AUTHOR=Scharowski Nicolas , Perrig Sebastian A. C. , Svab Melanie , Opwis Klaus , Brühlmann Florian TITLE=Exploring the effects of human-centered AI explanations on trust and reliance JOURNAL=Frontiers in Computer Science VOLUME=5 YEAR=2023 URL=https://www.frontiersin.org/journals/computer-science/articles/10.3389/fcomp.2023.1151150 DOI=10.3389/fcomp.2023.1151150 ISSN=2624-9898 ABSTRACT=

Transparency is widely regarded as crucial for the responsible real-world deployment of artificial intelligence (AI) and is considered an essential prerequisite to establishing trust in AI. There are several approaches to enabling transparency, with one promising attempt being human-centered explanations. However, there is little research into the effectiveness of human-centered explanations on end-users' trust. What complicates the comparison of existing empirical work is that trust is measured in different ways. Some researchers measure subjective trust using questionnaires, while others measure objective trust-related behavior such as reliance. To bridge these gaps, we investigated the effects of two promising human-centered post-hoc explanations, feature importance and counterfactuals, on trust and reliance. We compared these two explanations with a control condition in a decision-making experiment (N = 380).
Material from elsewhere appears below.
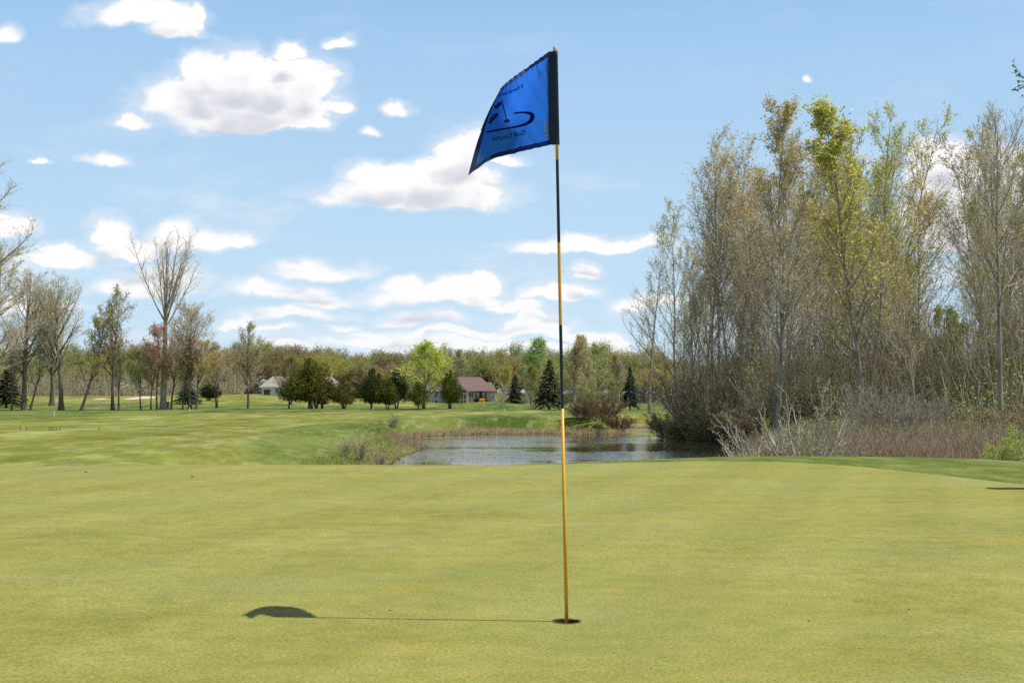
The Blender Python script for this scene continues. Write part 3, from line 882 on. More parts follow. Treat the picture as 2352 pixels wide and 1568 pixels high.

Results showed that human-centered explanations can significantly increase reliance but the type of decision-making (increasing a price vs. decreasing a price) had an even greater influence. This challenges the presumed importance of transparency over other factors in human decision-making involving AI, such as potential heuristics and biases. We conclude that trust does not necessarily equate to reliance and emphasize the importance of appropriate, validated, and agreed-upon metrics to design and evaluate human-centered AI.